**SET EXERCISE**
Pictures stay out of the copy; restate everything else in the material exactly.

============================================================

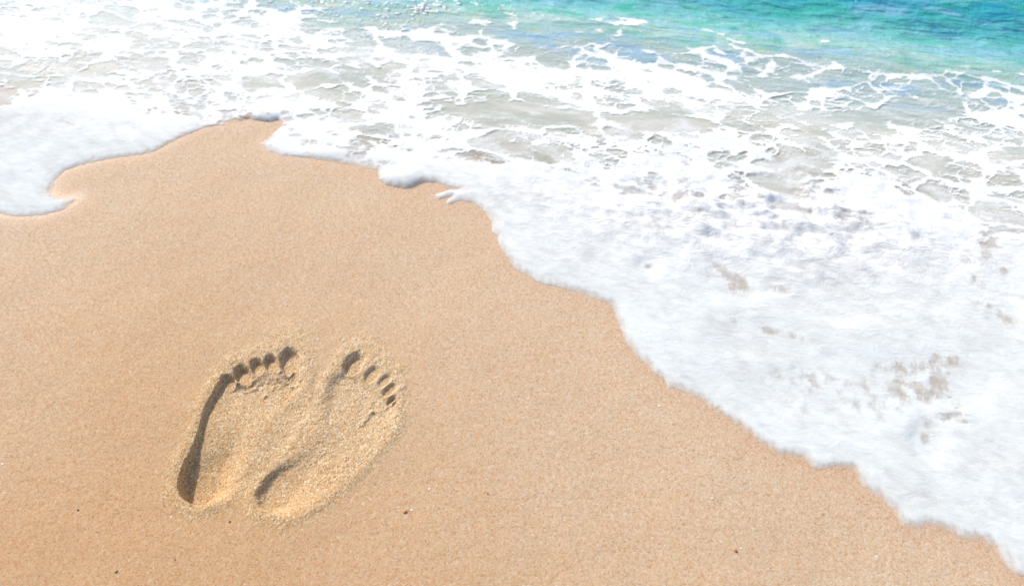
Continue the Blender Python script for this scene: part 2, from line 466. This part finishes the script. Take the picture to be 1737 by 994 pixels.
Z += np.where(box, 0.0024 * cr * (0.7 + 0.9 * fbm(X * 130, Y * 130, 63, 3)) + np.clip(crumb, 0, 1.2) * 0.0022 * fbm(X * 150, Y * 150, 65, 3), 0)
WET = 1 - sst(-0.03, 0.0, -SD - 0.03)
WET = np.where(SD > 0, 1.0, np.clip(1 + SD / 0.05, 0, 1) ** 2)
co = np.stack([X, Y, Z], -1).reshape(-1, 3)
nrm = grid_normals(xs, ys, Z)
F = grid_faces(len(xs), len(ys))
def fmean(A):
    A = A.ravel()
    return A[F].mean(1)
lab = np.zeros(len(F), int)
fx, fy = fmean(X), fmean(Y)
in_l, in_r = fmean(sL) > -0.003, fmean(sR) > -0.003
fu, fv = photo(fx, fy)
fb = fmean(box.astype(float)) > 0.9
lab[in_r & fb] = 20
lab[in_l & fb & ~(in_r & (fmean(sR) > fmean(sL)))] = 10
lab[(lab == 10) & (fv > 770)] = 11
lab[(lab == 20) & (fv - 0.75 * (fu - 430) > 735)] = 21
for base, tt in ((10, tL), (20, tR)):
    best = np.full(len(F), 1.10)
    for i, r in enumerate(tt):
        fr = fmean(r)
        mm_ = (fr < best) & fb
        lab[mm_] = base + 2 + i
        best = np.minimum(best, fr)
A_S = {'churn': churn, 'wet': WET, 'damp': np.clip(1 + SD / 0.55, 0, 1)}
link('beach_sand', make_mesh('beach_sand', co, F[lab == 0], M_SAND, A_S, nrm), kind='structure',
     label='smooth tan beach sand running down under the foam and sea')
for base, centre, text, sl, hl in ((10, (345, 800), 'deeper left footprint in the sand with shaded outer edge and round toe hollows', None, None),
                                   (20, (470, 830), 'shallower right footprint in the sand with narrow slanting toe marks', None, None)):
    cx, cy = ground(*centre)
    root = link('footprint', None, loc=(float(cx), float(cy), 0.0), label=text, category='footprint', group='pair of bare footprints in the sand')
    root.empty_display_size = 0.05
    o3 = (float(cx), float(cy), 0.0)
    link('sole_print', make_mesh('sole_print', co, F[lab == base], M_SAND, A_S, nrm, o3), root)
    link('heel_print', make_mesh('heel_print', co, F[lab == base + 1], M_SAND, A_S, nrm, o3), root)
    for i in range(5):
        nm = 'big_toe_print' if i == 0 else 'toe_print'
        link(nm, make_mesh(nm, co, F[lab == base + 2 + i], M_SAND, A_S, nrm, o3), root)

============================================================

**COMPLETE ANSWER**
Continue the Blender Python script for this scene: part 2, from line 466. This part finishes the script. Take the picture to be 1737 by 994 pixels.
Z += np.where(box, 0.0024 * cr * (0.7 + 0.9 * fbm(X * 130, Y * 130, 63, 3)) + np.clip(crumb, 0, 1.2) * 0.0022 * fbm(X * 150, Y * 150, 65, 3), 0)
WET = 1 - sst(-0.03, 0.0, -SD - 0.03)
WET = np.where(SD > 0, 1.0, np.clip(1 + SD / 0.05, 0, 1) ** 2)
co = np.stack([X, Y, Z], -1).reshape(-1, 3)
nrm = grid_normals(xs, ys, Z)
F = grid_faces(len(xs), len(ys))
def fmean(A):
    A = A.ravel()
    return A[F].mean(1)
lab = np.zeros(len(F), int)
fx, fy = fmean(X), fmean(Y)
in_l, in_r = fmean(sL) > -0.003, fmean(sR) > -0.003
fu, fv = photo(fx, fy)
fb = fmean(box.astype(float)) > 0.9
lab[in_r & fb] = 20
lab[in_l & fb & ~(in_r & (fmean(sR) > fmean(sL)))] = 10
lab[(lab == 10) & (fv > 770)] = 11
lab[(lab == 20) & (fv - 0.75 * (fu - 430) > 735)] = 21
for base, tt in ((10, tL), (20, tR)):
    best = np.full(len(F), 1.10)
    for i, r in enumerate(tt):
        fr = fmean(r)
        mm_ = (fr < best) & fb
        lab[mm_] = base + 2 + i
        best = np.minimum(best, fr)
A_S = {'churn': churn, 'wet': WET, 'damp': np.clip(1 + SD / 0.55, 0, 1)}
link('beach_sand', make_mesh('beach_sand', co, F[lab == 0], M_SAND, A_S, nrm), kind='structure',
     label='smooth tan beach sand running down under the foam and sea')
for base, centre, text, sl, hl in ((10, (345, 800), 'deeper left footprint in the sand with shaded outer edge and round toe hollows', None, None),
                                   (20, (470, 830), 'shallower right footprint in the sand with narrow slanting toe marks', None, None)):
    cx, cy = ground(*centre)
    root = link('footprint', None, loc=(float(cx), float(cy), 0.0), label=text, category='footprint', group='pair of bare footprints in the sand')
    root.empty_display_size = 0.05
    o3 = (float(cx), float(cy), 0.0)
    link('sole_print', make_mesh('sole_print', co, F[lab == base], M_SAND, A_S, nrm, o3), root)
    link('heel_print', make_mesh('heel_print', co, F[lab == base + 1], M_SAND, A_S, nrm, o3), root)
    for i in range(5):
        nm = 'big_toe_print' if i == 0 else 'toe_print'
        link(nm, make_mesh(nm, co, F[lab == base + 2 + i], M_SAND, A_S, nrm, o3), root)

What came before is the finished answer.